Sunday, 16 December 2018

Mozart's 'last gasp' shows his genius, originality and power

Mozart's 'last gasp' shows his genius, originality and power

Henley Choral Society | St Mary’s Church, Henley | Saturday, March 10

GOING out on a damp and drizzly night is never a promising start for anything — but a concert by the Henley Choral Society always makes it well worth the effort.

This performance of music by Haydn, McDowall and Mozart in collaboration with the Brandenburg Sinfonia was no exception. Several hundred other people thought so too. It was a complete sell-out.

The reasons for this choir’s popularity are not hard to find. The HCS is not only one of the largest choirs in Oxfordshire, it is immaculately turned out, very responsive to its inspiring conductor Peter Asprey, and it always “delivers the goods”.

A case in point was their performance of Haydn’s magnificent choral drama-in-miniature, the Te Deum for the Empress Marie Therese. A solid phalanx of sound with good balance between the voices was underpinned by crisp playing from the talented and supportive Brandenburg Sinfonia.

The orchestra was joined by soprano Lauren Zolezzi for the second item on the programme, Mozart’s Exsultate, jubilate. This sacred motet, written for a virtuoso soloist, was clearly intended to be performed as a vocal showpiece.

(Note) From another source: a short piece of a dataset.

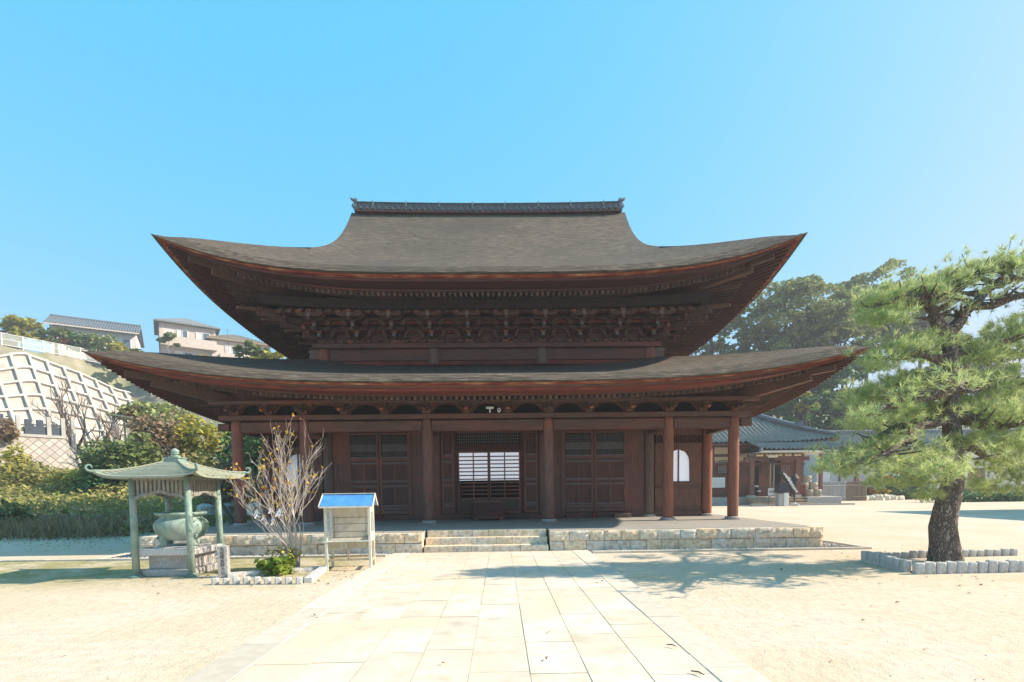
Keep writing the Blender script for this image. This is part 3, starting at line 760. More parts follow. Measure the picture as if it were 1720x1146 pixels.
for sx in (-1,1):          # brackets of the side walls and the diagonal corner sets
    for i in range(1, 9):
        yb_ = WY+i*(YB-WY)/9
        b = MB(); bracket3(b, 0, 1)
        b.v = [(sx*(MX - (p[1]-WY)), yb_+p[0]*sx, p[2]) for p in b.v]
        b.build('upper_bracket', M['wood_bracket'], T)
    b = MB()
    for k_ in range(3):
        z = 6.80+.20*k_; e = .52*(k_+1)
        b.beam((sx*(MX-.1), WY+.1, z+.05), (sx*(MX+e), WY-e, z+.05), .13, .16)
        b.beam((sx*(MX+.44*k_), WY-.44*k_-.02, z+.06), (sx*(MX+.5+.44*k_), WY-.44*k_-.02, z+.06), .11, .13)
        b.beam((sx*(MX+.44*k_), WY-.3-.44*k_, z+.06), (sx*(MX+.44*k_), WY+.4, z+.06), .11, .13)
        block(b, sx*(MX+e-.08), WY-e+.08, z+.13, .18, .18, .1)
        b.beam((sx*(MX-.1), WY+.1, z+.45), (sx*(MX+e+.42), WY-e-.42, z+.08), .12, .15, h2=.08)
    for k_ in range(4):
        b.beam((sx*(MX+.15), WY+.25+.1*k_, 6.83+.2*k_), (sx*(MX+.75+.38*k_), WY+.15-.1*k_, 6.74+.22*k_), .10, .12, h2=.06)
    b.build('corner_bracket', M['wood_bracket'], T)
# ------------------------------------------------------------------ temple front wall (at Y = WY)
def panel_set(b, x0, x1, z0, z1, y, st=.09, depth=.05):
    """stiles and rails round x0..x1, z0..z1"""
    b.box(x0, x0+st, y-depth, y, z0, z1); b.box(x1-st, x1, y-depth, y, z0, z1)
    b.box(x0+st, x1-st, y-depth, y, z1-st, z1); b.box(x0+st, x1-st, y-depth, y, z0, z0+st)
Y0 = WY-.02
back = MB(); back.box(-HX1, -MX-.0, WY+.06, WY+.10, .55, 4.6); back.box(MX, HX1, WY+.06, WY+.10, .55, 4.6)
back.box(-MX, -1.14, WY+.12, WY+.16, .55, 4.6); back.box(1.09, MX, WY+.12, WY+.16, .55, 4.6); back.box(-1.14, 1.09, WY+.12, WY+.16, 2.95, 4.6)
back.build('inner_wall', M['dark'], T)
sill = MB(); sill.box(-HX1+.2, -.75, WY-.12, WY+.08, .53, .70); sill.box(.62, HX1-.2, WY-.12, WY+.08, .53, .70); sill.box(-.75, .62, WY-.1, WY+.08, .53, .69)
sill.build('ground_sill', M['wood_h'], T)
ln = MB(); ln.box(-HX1+.2, HX1-.2, WY-.10, WY+.08, 3.62, 3.80); ln.box(-HX1, HX1, WY-.05, WY+.05, 3.802, 4.6); ln.build('lintel', M['wood_h'], T)
def lattice(name, x0, x1, z0, z1, y, nx, nz, parent, w=.012, backing='dark', mid=None, mat='wood_bracket'):
    b = MB()
    for i in range(1, nx): xx = x0+(x1-x0)*i/nx; b.box(xx-w/2, xx+w/2, y-.012, y, z0, z1)
    for j in range(1, nz): zz = z0+(z1-z0)*j/nz; b.box(x0, x1, y-.022, y-.013, zz-w/2, zz+w/2)
    if mid: b.box(x0, x1, y+.004, y+.014, mid[0], mid[1])
    o = b.build(name, M[mat], parent)
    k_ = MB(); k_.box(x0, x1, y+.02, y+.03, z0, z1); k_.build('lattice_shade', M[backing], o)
    return o
def big_door(x0, x1, label=None, twin=True):
    """a panelled leaf: lattice on top, two rows of panels below"""
    b = MB(); y = Y0-.03; z0, z1 = .72, 3.60
    zs = [z0, .84, 1.00, 1.66, 1.80, 2.48, 2.62, 3.52, z1]
    b.box(x0, x0+.09, y-.05, y, z0, z1); b.box(x1-.09, x1, y-.05, y, z0, z1)
    for a, c in ((z0,.86),(.93,1.02),(1.66,1.76),(1.83,1.90),(2.48,2.56),(2.62,2.74),(3.52,z1)): b.box(x0+.09, x1-.09, y-.05, y, a, c)
    xm = (x0+x1)/2
    b.box(xm-.03, xm+.03, y-.045, y, 1.02, 1.66); b.box(xm-.03, xm+.03, y-.045, y, 1.90, 2.48)
    o = b.build('door', M['wood_v'], T, bevel=.008)
    q = MB()
    for a, c in ((.86,.93),(1.02,1.66),(1.76,1.83),(1.90,2.48),(2.56,2.62)): q.box(x0+.09, x1-.09, y-.018, y+.01, a, c)
    q.build('panel', M['wood_panel'], o)
    for zz in (.865,1.025,1.765,1.905,2.565): pass
    mo = MB()
    for zz in (.93,1.05,1.76,1.93,2.56,2.76): mo.box(x0+.08, x1-.08, y-.075, y-.051, zz-.045, zz-.005)
    mo.build('moulding', M['wood_pale'], o)
    lattice('lattice', x0+.10, x1-.10, 2.75, 3.51, y-.01, 16, 12, o, .013, mid=(2.95,3.2), mat='wood_pale')
for xs_ in ((-4.99,-3.92),(-3.90,-2.83),(2.60,3.70),(3.72,4.86)): big_door(*xs_)
def wall_boards(x0, x1, z0, z1, y, n, mat='wood_v'):
    b = MB(); st_ = (x1-x0)/n
    for i in range(n): b.box(x0+i*st_+.003, x0+(i+1)*st_-.003, y-.03-rnd.random()*.004, y, z0, z1)
    return b.build('wall_boards', M[mat], T)
wall_boards(-MX+.19, -5.0, .70, 3.62, Y0, 3); wall_boards(-2.82, -.5*A-.19, .70, 3.62, Y0, 3)
wall_boards(.5*A+.19, 2.59, .70, 3.62, Y0, 3); wall_boards(4.87, MX-.19, .70, 3.62, Y0, 3)
for xx in (-5.0,-2.82,2.59,4.865): db = MB(); db.box(xx-.04, xx+.04, Y0-.09, Y0-.031, .70, 3.62); db.build('door_jamb', M['wood_v'], T)
# centre bay: two narrow leaves, transom lattice, paper sliding doors
def side_leaf(x0, x1):
    b = MB(); y = Y0-.03
    panel_set(b, x0, x1, .72, 3.60, y, .08)
    for a, c in ((1.0,1.09),(1.68,1.77),(1.86,1.94),(2.50,2.58),(2.70,2.80)): b.box(x0+.08, x1-.08, y-.05, y, a, c)
    o = b.build('door', M['wood_v'], T, bevel=.008)
    q = MB(); q.box(x0+.08, x1-.08, y-.02, y+.01, .80, 2.72); q.build('panel', M['wood_panel'], o)
    mo = MB()
    for zz in (1.0,1.10,1.78,1.95,2.59,2.82): mo.box(x0+.07, x1-.07, y-.075, y-.051, zz-.045, zz-.005)
    mo.build('moulding', M['wood_pale'], o)
    lattice('lattice', x0+.09, x1-.09, 2.81, 3.51, y-.01, 12, 12, o, .012, backing='wood_v')
side_leaf(-.5*A+.19, -1.26); side_leaf(1.21, .5*A-.19)
for xx in (-1.20,1.15): jb = MB(); jb.box(xx-.055, xx+.055, Y0-.10, Y0-.0, .70, 3.62); jb.build('door_jamb', M['wood_eave'], T, bevel=.006)
jb = MB(); jb.box(-1.145, 1.095, Y0-.08, Y0, 2.92, 3.14); jb.build('door_head', M['wood_eave'], T, bevel=.006)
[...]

Zolezzi’s delivery of it was technically immaculate, but her interpretation did not engender strong feelings of joy or excitement which are usually evoked on hearing this stimulating work.

The palindromic peace anthem, Ave Maris Stella, by the prolific British composer Cecilia McDowall was in a different category altogether. Clearly the choir had taken this attractive music to their hearts and supplied the passion that was lacking in the Mozart piece that preceded it. The solos sung by Fi Harding so movingly from within the body of the choir reinforced this observation.

From the listener’s point of view, the intellectual challenge was to wonder during the first half of McDowall’s composition what it was going to sound like when it was performed backwards in the second half of the piece. The audience showed their genuine appreciation of its undoubted beauty in good measure. The remainder of the programme was devoted to a thoroughly professional and life-affirming performance of Mozart’s enigmatic Requiem. Part of the enigma is how this work came to be composed at all and for whom. The rest of it focuses on how Mozart, who by this time must have known that he was seriously ill, could still conceive a work of such originality and power.

The vocal quartet, comprising Lauren Zolezzi (soprano), Emma Lewis (mezzo-soprano), Sam Jenkins (tenor), and Rob Clark (baritone), was not evenly balanced, the lower voices predominating. But their solos were all excellent and accompanied sensitively by the ensemble.

The famous trombone solo, Tuba Mirum, was played delicately and very smoothly, matching the solo voice line most effectively. This was, perhaps, one of the last strokes of genius in Mozart’s short life. Coupled with his inspired choice in this requiem of using plaintive basset horns in place of the usual clarinets, it implies that somehow Mozart was able to maintain his extraordinary capacity for inventiveness to the very end.